Goal: Decide if you want index markers co-occurring with verbs
Note: This may include subject-verb agreement or bipersonal marking.
Tip: Redundancies help ensure efficient and effective communication.
Work focus: Learn/Brainstorm/Try
Verbs can occur with index markers that reflect some aspect of one (or more) of their arguments. Examples of these markers include subject-agreement inflections (i.e. the inflection on the verb points to grammatical features of the subject) and bipersonal inflections (i.e. the inflections on the verb reflects grammatical features of the both the subject and object). The types of grammatical features that may be reflected in these index markers are person (e.g. first, second, third), number (e.g. singular, plural), and/or class (however class may function in your language).
If you choose to incorporate index markers, consider what grammatical features are carried on your nouns. For instance, if your language lacks number and/or class distinctions on nouns, then it would be unlikely for those features to show up in verb inflections.
It may feel redundant to mark the same grammatical information on both nouns and verbs within a clause structure. However, that kind of redundancy helps ensure more efficient and effective communication.
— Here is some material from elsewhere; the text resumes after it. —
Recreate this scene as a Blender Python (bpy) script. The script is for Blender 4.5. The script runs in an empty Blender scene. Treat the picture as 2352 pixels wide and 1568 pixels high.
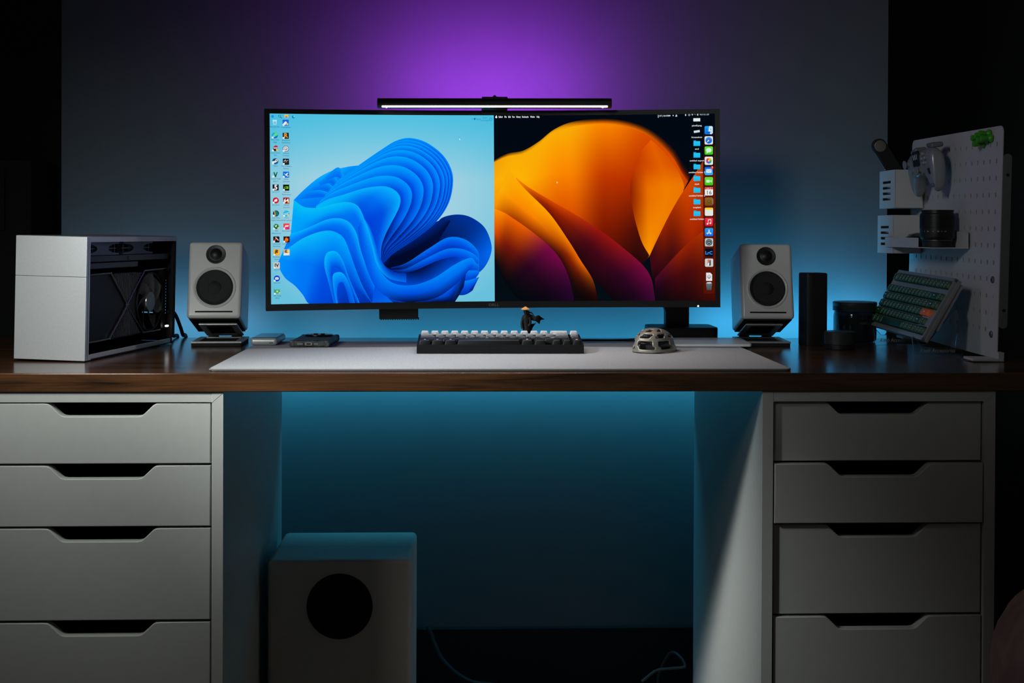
import bpy, bmesh, math, random
from mathutils import Vector, Matrix, Euler
random.seed(7)
SC = bpy.context.scene
COL = SC.collection
PI = math.pi

# ------------------------------------------------------------------ camera
W, H = 2352, 1568
F_PX, YAW, PITCH, ROLL, PX, PY = 2889.3, 0.0390, 0.0086, 0.0040, 19.41, -225.03
cam = bpy.data.cameras.new('camera')
cam_o = bpy.data.objects.new('camera', cam)
COL.objects.link(cam_o)
fw = Vector((math.sin(YAW) * math.cos(PITCH), math.cos(YAW) * math.cos(PITCH), -math.sin(PITCH)))
rt = Vector((math.cos(YAW), -math.sin(YAW), 0))
up = rt.cross(fw)
r2 = math.cos(ROLL) * rt + math.sin(ROLL) * up
u2 = -math.sin(ROLL) * rt + math.cos(ROLL) * up
cm = Matrix((r2, u2, -fw)).transposed().to_4x4()
cm.translation = Vector((-0.0367, -1.8868, 0.9389))
cam_o.matrix_world = cm
cam.sensor_width = 36
cam.lens = F_PX / W * 36
cam.shift_x = -PX / W
cam.shift_y = PY / W
cam.clip_start = 0.05
SC.camera = cam_o

# ------------------------------------------------------------------ view, world, lamps
SC.view_settings.view_transform = 'Standard'
SC.view_settings.look = 'None'
SC.view_settings.exposure = 0
SC.view_settings.gamma = 1
SC.view_settings.use_curve_mapping = False
wd = bpy.data.worlds.new('night_room')
wd.use_nodes = True
SC.world = wd
wd.node_tree.nodes['Background'].inputs[0].default_value = (1.0, 0.93, 0.86, 1)
wd.node_tree.nodes['Background'].inputs[1].default_value = 0.021

def lamp(name, loc, target, sx, sy, power, color, spread=180):
    l = bpy.data.lights.new(name, 'AREA')
    l.shape = 'RECTANGLE'
    l.size, l.size_y = sx, sy
    l.energy = power
    l.color = color
    l.spread = math.radians(spread)
    o = bpy.data.objects.new(name, l)
    COL.objects.link(o)
    o.location = loc
    d = Vector(target) - Vector(loc)
    o.rotation_euler = d.to_track_quat('-Z', 'Y').to_euler()
    return o

# soft lamps in the dark room: a near one in front of the case, one far off to the left, plus an added fill high in front
lamp('key_softbox', (-0.72, -0.30, 1.05), (-0.54, 0.28, 0.62), 0.20, 0.20, 0.94, (0.95, 1.0, 0.98), 112)
lamp('room_lamp', (-1.30, -0.75, 1.65), (0.405, 0.42, 0.23), 0.22, 0.22, 0.93, (0.95, 1.0, 0.99), 23.5)
lamp('added_right_fill', (-0.38, -1.00, 1.45), (0.60, 0.45, 1.03), 0.25, 0.25, 0.33, (0.95, 1.0, 1.0), 42)  # unseen fill, added to brighten the speaker and pegboard at the right
# backlight of the monitor light bar, washing the wall purple
lamp('bar_backlight', (0.0, 0.50, 1.19), (0.0, 0.725, 1.25), 0.34, 0.02, 2.7, (0.44, 0.062, 1.0), 150)
# strip along the rear edge of the desk: one row shining up the wall, one row down it
TEAL = (0.06, 0.50, 0.92)
lamp('strip_upper_left', (-0.65, 0.652, 0.742), (-0.65, 0.725, 0.80), 0.38, 0.012, 0.76, (0.17, 0.54, 0.88), 180)
lamp('strip_upper_mid', (0.03, 0.652, 0.742), (0.03, 0.725, 0.80), 0.90, 0.012, 0.82, TEAL, 180)
lamp('strip_upper_right', (0.64, 0.652, 0.742), (0.64, 0.725, 0.80), 0.40, 0.012, 1.4, TEAL, 180)
lamp('strip_lower', (0.02, 0.652, 0.688), (0.02, 0.725, 0.635), 1.62, 0.012, 3.9, (0.045, 0.50, 0.82), 180)
# downward beam of the monitor light bar
lamp('bar_beam', (0.004, 0.352, 1.1575), (0.004, 0.30, 0.73), 0.38, 0.01, 0.82, (1.0, 0.97, 0.95), 150)

# ------------------------------------------------------------------ helpers
def lin(c):
    return tuple(((x / 255) / 12.92 if x / 255 <= 0.04045 else ((x / 255 + 0.055) / 1.055) ** 2.4) for x in c[:3])

MATS = {}
def mat(name, rgb, rough=0.5, metal=0.0, coat=0.0, noise=0.06, nscale=60, bump=0.0, bscale=400, trans=0.0, ior=1.45, emit=None, estr=0.0, spec=0.5):
    """Principled material whose colour and roughness wander with a noise; rgb is sRGB 0-255."""
    if name in MATS:
        return MATS[name]
    m = bpy.data.materials.new(name)
    m.use_nodes = True
    nt = m.node_tree
    b = nt.nodes['Principled BSDF']
    b.inputs['Roughness'].default_value = rough
    b.inputs['Metallic'].default_value = metal
    b.inputs['Coat Weight'].default_value = coat
    b.inputs['Coat Roughness'].default_value = 0.08
    b.inputs['Transmission Weight'].default_value = trans
    b.inputs['IOR'].default_value = ior
    b.inputs['Specular IOR Level'].default_value = spec
    l = lin(rgb)
    tc = nt.nodes.new('ShaderNodeTexCoord')
    nz = nt.nodes.new('ShaderNodeTexNoise')
    nz.inputs['Scale'].default_value = nscale
    nz.inputs['Detail'].default_value = 3
    nt.links.new(tc.outputs['Object'], nz.inputs['Vector'])
    rp = nt.nodes.new('ShaderNodeValToRGB')
    rp.color_ramp.elements[0].color = (*[x * (1 - noise) for x in l], 1)
    rp.color_ramp.elements[1].color = (*[min(1, x * (1 + noise)) for x in l], 1)
    rp.color_ramp.elements[0].position = 0.3
    rp.color_ramp.elements[1].position = 0.7
    nt.links.new(nz.outputs['Fac'], rp.inputs['Fac'])
    nt.links.new(rp.outputs['Color'], b.inputs['Base Color'])
    if bump:
        n2 = nt.nodes.new('ShaderNodeTexNoise')
        n2.inputs['Scale'].default_value = bscale
        bp = nt.nodes.new('ShaderNodeBump')
        bp.inputs['Strength'].default_value = bump
        bp.inputs['Distance'].default_value = 0.001
        nt.links.new(tc.outputs['Object'], n2.inputs['Vector'])
        nt.links.new(n2.outputs['Fac'], bp.inputs['Height'])
        nt.links.new(bp.outputs['Normal'], b.inputs['Normal'])
    if emit:
        b.inputs['Emission Color'].default_value = (*lin(emit), 1)
        b.inputs['Emission Strength'].default_value = estr
    MATS[name] = m
    return m

def new():
    return bmesh.new()

def xf(bm, verts, loc=(0, 0, 0), rot=(0, 0, 0)):
    M = Matrix.Translation(loc) @ Euler(rot).to_matrix().to_4x4()
    bmesh.ops.transform(bm, matrix=M, verts=verts)

def bev(bm, faces_or_edges, w, seg=2):
    if w > 0:
        bmesh.ops.bevel(bm, geom=list(faces_or_edges), offset=w, segments=seg, profile=0.5, affect='EDGES', clamp_overlap=True)

def box(bm, c, s, w=0.0, seg=2, rot=(0, 0, 0), mi=0):
    """axis box: centre c, full size s, bevel w"""
    b = new()
    bmesh.ops.create_cube(b, size=1)
    bmesh.ops.scale(b, vec=s, verts=b.verts)
    bev(b, b.edges[:], w, seg)
    merge(bm, b, c, rot, mi)

def b6(bm, x0, x1, y0, y1, z0, z1, w=0.0, seg=2, mi=0):
    box(bm, ((x0 + x1) / 2, (y0 + y1) / 2, (z0 + z1) / 2), (x1 - x0, y1 - y0, z1 - z0), w, seg, mi=mi)

def merge(bm, b, loc=(0, 0, 0), rot=(0, 0, 0), mi=0):
    xf(b, b.verts, loc, rot)
    vm = {}
    for v in b.verts:
        vm[v] = bm.verts.new(v.co)
    for f in b.faces:
        try:
            g = bm.faces.new([vm[v] for v in f.verts])
            g.material_index = mi if mi else f.material_index
            g.smooth = True
        except ValueError:
            pass
    b.free()

def cyl(bm, c, r, h, axis='z', seg=40, w=0.0, r2=None, rot=None, mi=0):
    b = new()
    bmesh.ops.create_cone(b, cap_ends=True, segments=seg, radius1=r, radius2=r if r2 is None else r2, depth=h)
    if w:
        bev(b, [e for e in b.edges if any(len(f.verts) > 4 for f in e.link_faces)], w, 2)
    R = rot if rot else {'z': (0, 0, 0), 'y': (PI / 2, 0, 0), 'x': (0, PI / 2, 0)}[axis]
    merge(bm, b, c, R, mi)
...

It means that even if you don’t hear every single portion of an utterance, you may be able to piece the information you did hear together to figure out what was intended. Or, as a speaker, if you didn’t form your utterance in the clearest way possible (which happens to the best of us), these kinds of redundancies allow our hearers to still understand what we meant.
You don’t need to create the index markers today—there will be another day for that later this week!